Esses e outros detalhes foram se revelando, ao longo dos anos, traços do fazer cinematográfico dos Dardenne. Com uma filmografia de apenas seis exemplares, os irmãos já demonstraram que seu interesse é investigar o lado menos glamouroso e iluminado da Europa, com seus problemas de ordem econômica e étnica, aqui sintetizados nos negócios escusos de Roger, que exige altas quantias de seus clientes africanos para forjar seus documentos e os põe a seu serviço em trabalhos braçais em sua companhia de construção. Entre esses trabalhadores, encontra-se Amidou (Rasmane Ouedrago), que chega à França acompanhado da esposa e do filho com a perspectiva de uma vida mais decente. As circunstâncias, porém, não lhe favorecem e, depois de cair de um andaime em serviço, Amidou acaba morrendo, não sem antes fazer Igor - o único que testemunha sua morte - prometer que vai cuidar de Assita e Tiga.


O garoto não revela ao pai a promessa, e sua escolha em ajudar a mulher e o filho de Amidou em segredo respinga em seu relacionamento com Roger, que começa a degringolar. Habituado à trapaça, ele mente ao pai e consegue dinheiro para Assita, mas logo é desmascarado e acende a fúria do genitor, que o proíbe de qualquer gesto favorável a ela e à criança. Cada vez mais inconciliáveis, as diferenças vão afastando pai e filho, e trazendo à tona outra questão fundamental no cinema dos Dardenne, corroborada por seus filmes seguintes: a ternura que se subscreve a uma secura externa. Igor se afeiçoou a Assita e a Tiga, e carrega um certo remorso pela morte de Amidou, por mais que Roger tenha lhe assegurado que não foi culpa dele. Aliás, a reação extremamente fria do comerciante à constatação da tragédia choca tanto o espectador quanto Igor, dando início às suas ações paralelas às do pai, bem como de suas recomendações. Com isso, os Dardenne oferecem uma fagulha de otimismo onde, a princípio, só haveria desgraça e maldade. 

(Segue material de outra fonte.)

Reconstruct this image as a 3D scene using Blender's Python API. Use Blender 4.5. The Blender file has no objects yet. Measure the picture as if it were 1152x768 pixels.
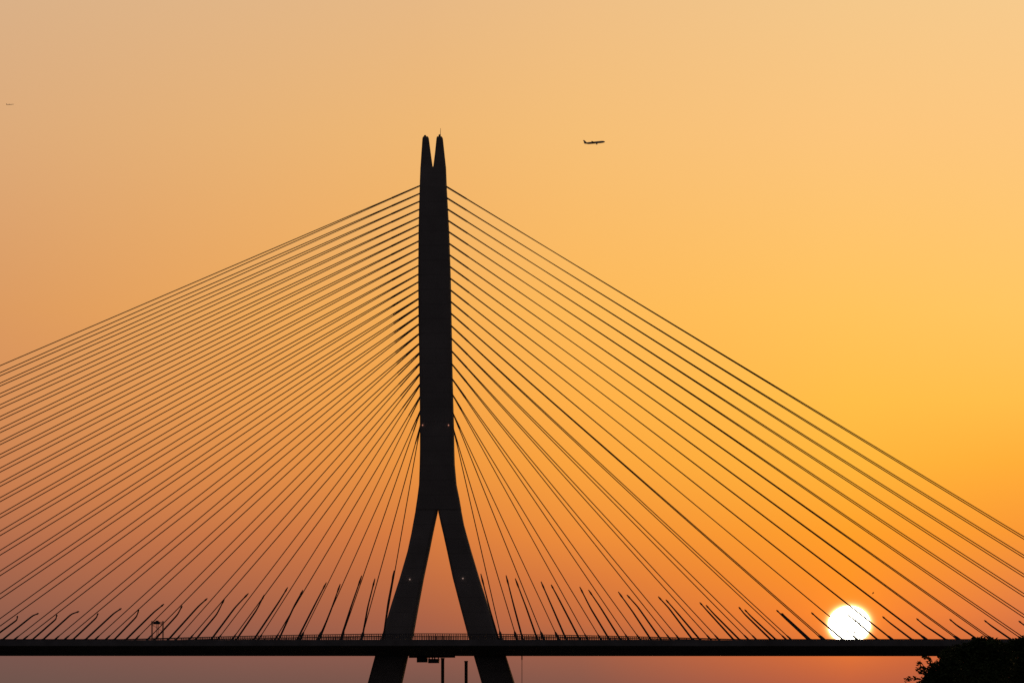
import bpy, bmesh, math, random
from mathutils import Vector, Matrix

random.seed(7)
S = bpy.context.scene
COL = S.collection
R = math.radians

# ------------------------------------------------------------------ camera frame
F = 5375.0            # focal length in photo pixels (1152 wide, ~12.2 degrees)
CX, HY = 576.0, 785.0  # principal column, horizon row (just under the picture)
ZC = 6.0              # eye height above the water
Y0 = 1700.0           # distance to the tower
PHI = R(-4.0)         # the bridge swings away to the left by this angle
U = Vector((math.cos(PHI), math.sin(PHI), 0))      # along the deck
N = Vector((math.sin(PHI), -math.cos(PHI), 0))     # across the deck, towards the shore we stand on
T0 = Vector(((490.5 - CX) / F * Y0, Y0, 0))        # tower axis on the water


def ray(px, py):
    return Vector(((px - CX) / F, 1.0, (HY - py) / F))


def on_plane(px, py, t):
    """point of the vertical plane at offset t from the deck centre line seen in direction px,py"""
    d = ray(px, py)
    lam = (T0 + N * t).dot(N) / d.dot(N)
    return Vector((0, 0, ZC)) + d * lam


def on_tower(px, py, t=0.0):
    """(s, z) in the plane of the tower, which stands in the median of the deck"""
    p = on_plane(px, py, t)
    return (p - T0).dot(U), p.z


def at_y(px, py, y):
    return Vector((0, 0, ZC)) + ray(px, py) * y


def W3(s, t, z):
    p = T0 + U * s + N * t
    return Vector((p.x, p.y, z))


def px_of(p):
    return CX + F * p.x / p.y, HY - F * (p.z - ZC) / p.y


# ------------------------------------------------------------------ materials
def lin(c):
    return tuple(((v / 255) / 12.92 if v / 255 <= 0.04045 else ((v / 255 + 0.055) / 1.055) ** 2.4) for v in c)


def mat(name, col, rough=0.7, metal=0.0, var=0.25, scale=0.6, bump=0.2, spec=0.3):
    m = bpy.data.materials.new(name)
    m.use_nodes = True
    nt = m.node_tree
    b = nt.nodes['Principled BSDF']
    b.inputs['Roughness'].default_value = rough
    b.inputs['Metallic'].default_value = metal
    b.inputs['Specular IOR Level'].default_value = spec
    tc = nt.nodes.new('ShaderNodeTexCoord')
    ns = nt.nodes.new('ShaderNodeTexNoise')
    ns.inputs['Scale'].default_value = scale
    ns.inputs['Detail'].default_value = 6
    nt.links.new(tc.outputs['Object'], ns.inputs['Vector'])
    rp = nt.nodes.new('ShaderNodeValToRGB')
    rp.color_ramp.elements[0].position = 0.3
    rp.color_ramp.elements[1].position = 0.7
    rp.color_ramp.elements[0].color = tuple(c * (1 - var) for c in col) + (1,)
    rp.color_ramp.elements[1].color = tuple(min(1, c * (1 + var)) for c in col) + (1,)
    nt.links.new(ns.outputs['Fac'], rp.inputs['Fac'])
    nt.links.new(rp.outputs['Color'], b.inputs['Base Color'])
    if bump:
        bp = nt.nodes.new('ShaderNodeBump')
        bp.inputs['Strength'].default_value = bump
        nt.links.new(ns.outputs['Fac'], bp.inputs['Height'])
        nt.links.new(bp.outputs['Normal'], b.inputs['Normal'])
    return m


def emit(name, col, st):
    m = bpy.data.materials.new(name)
    m.use_nodes = True
    nt = m.node_tree
    nt.nodes.clear()
    o = nt.nodes.new('ShaderNodeOutputMaterial')
    e = nt.nodes.new('ShaderNodeEmission')
    e.inputs['Color'].default_value = tuple(col) + (1,)
    e.inputs['Strength'].default_value = st
    nt.links.new(e.outputs[0], o.inputs['Surface'])
    return m


M = {
    'concrete': mat('pylon_concrete', (0.26, 0.25, 0.24), 0.85, scale=0.12, var=0.14),
    'deck': mat('deck_concrete', (0.2, 0.2, 0.2), 0.8, scale=0.2),
    'girder': mat('girder_underside', (0.16, 0.16, 0.17), 0.85, scale=0.3),
    'cable': mat('cable_sheath', (0.06, 0.055, 0.05), 0.7, scale=1.0, bump=0),
    'steel': mat('painted_steel', (0.09, 0.09, 0.1), 0.6, scale=2.0),
    'lamp': mat('lamp_mast_paint', (0.07, 0.07, 0.075), 0.6, scale=2.0, bump=0),
    'glass': mat('lamp_lens', (0.3, 0.3, 0.28), 0.3, scale=3.0, bump=0),
    'leaf': mat('leaf', (0.05, 0.075, 0.025), 0.7, scale=1.5, var=0.5, bump=0, spec=0.15),
    'bark': mat('bark', (0.08, 0.06, 0.045), 0.9, scale=4.0),
    'plane': mat('aircraft_paint', (0.45, 0.45, 0.47), 0.4, scale=0.05, bump=0),
    'feather': mat('feather', (0.15, 0.14, 0.13), 0.8, scale=8.0, bump=0),
    'beacon': emit('beacon_glow', (1.0, 0.66, 0.55), 0.34),
    'beacon_warm': emit('beacon_warm_glow', (1.0, 0.4, 0.28), 0.5),
    'sun': emit('sun_glow', (1.0, 0.93, 0.74), 7.0),
}


def pour_joints(m, step, depth):
    """dark formwork joints every few metres of height"""
    nt = m.node_tree
    b = nt.nodes['Principled BSDF']
    src = b.inputs['Base Color'].links[0].from_socket
    tc = nt.nodes.new('ShaderNodeTexCoord')
    sp = nt.nodes.new('ShaderNodeSeparateXYZ')
    nt.links.new(tc.outputs['Object'], sp.inputs[0])
    dv = nt.nodes.new('ShaderNodeMath')
    dv.operation = 'DIVIDE'
    dv.inputs[1].default_value = step
    nt.links.new(sp.outputs[2], dv.inputs[0])
    fr = nt.nodes.new('ShaderNodeMath')
    fr.operation = 'FRACT'
    nt.links.new(dv.outputs[0], fr.inputs[0])
    lt = nt.nodes.new('ShaderNodeMath')
    lt.operation = 'LESS_THAN'
    lt.inputs[1].default_value = 0.07
    nt.links.new(fr.outputs[0], lt.inputs[0])
    mx = nt.nodes.new('ShaderNodeMix')
    mx.data_type = 'RGBA'
    mx.blend_type = 'MULTIPLY'
    mx.inputs[7].default_value = (depth, depth, depth, 1)
    nt.links.new(lt.outputs[0], mx.inputs[0])
    nt.links.new(src, mx.inputs[6])
    nt.links.new(mx.outputs[2], b.inputs['Base Color'])


pour_joints(M['concrete'], 5.2, 0.86)


def water_mat():
    m = bpy.data.materials.new('sea_water')
    m.use_nodes = True
    nt = m.node_tree
    b = nt.nodes['Principled BSDF']
    b.inputs['Base Color'].default_value = (0.02, 0.03, 0.035, 1)
    b.inputs['Roughness'].default_value = 0.12
    tc = nt.nodes.new('ShaderNodeTexCoord')
    ns = nt.nodes.new('ShaderNodeTexNoise')
    ns.inputs['Scale'].default_value = 0.25
    ns.inputs['Detail'].default_value = 8
    bp = nt.nodes.new('ShaderNodeBump')
    bp.inputs['Strength'].default_value = 0.5
    nt.links.new(tc.outputs['Object'], ns.inputs['Vector'])
    nt.links.new(ns.outputs['Fac'], bp.inputs['Height'])
    nt.links.new(bp.outputs['Normal'], b.inputs['Normal'])
    return m


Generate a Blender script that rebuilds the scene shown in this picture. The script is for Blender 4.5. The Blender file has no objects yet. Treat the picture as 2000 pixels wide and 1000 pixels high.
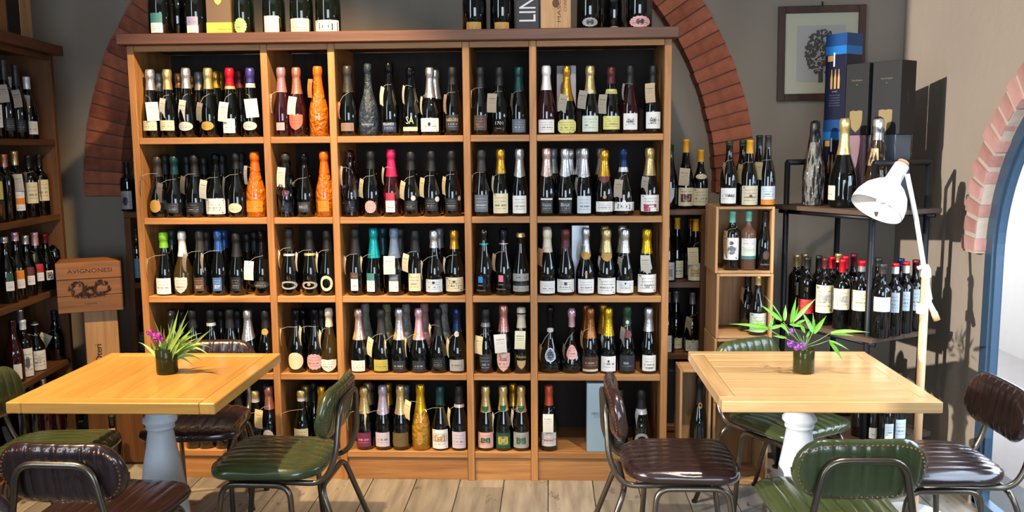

Os diretores também costumam abrir mão de trilha sonora, e A promessa traz apenas uma sequência musicada, um raro momento de carinho entre Igor e Roger, que cantam animadamente no karaokê de um bar. Antes e depois desse momento, é como se não houvesse alívio ao alcance dos personagens, e tudo se resumisse a uma peleja constante pela sobrevivência, que esmaga o espaço dos sentimentos e cria uma carapaça protetora até certo ponto. Em seu trabalho seguinte, Rosetta (idem, 1999), eles ratificam esses princípios, além de começar a demonstrar uma alternância no sexo de seus protagonistas, sempre vivenciando cotidianos desérticos. A promessa também é a primeira parceria dos irmãos com Renier e Gourmet, hoje seus atores-assinatura. Os dois encontram o perfeito equilíbrio entre amor de pai e filho e a dificuldade em manifestá-lo a maior parte do tempo, evidenciando a complexidade do sentir e do falar, seja com palavras, seja com atitudes. O binônio Cinema-verdade é sempre um absurdo em sua pretensão, mas os Dardenne conseguem chegar muito perto dessa proposta a cada filme. O marco inaugural da dupla é uma demonstração de humanidade em meio à aparente secura.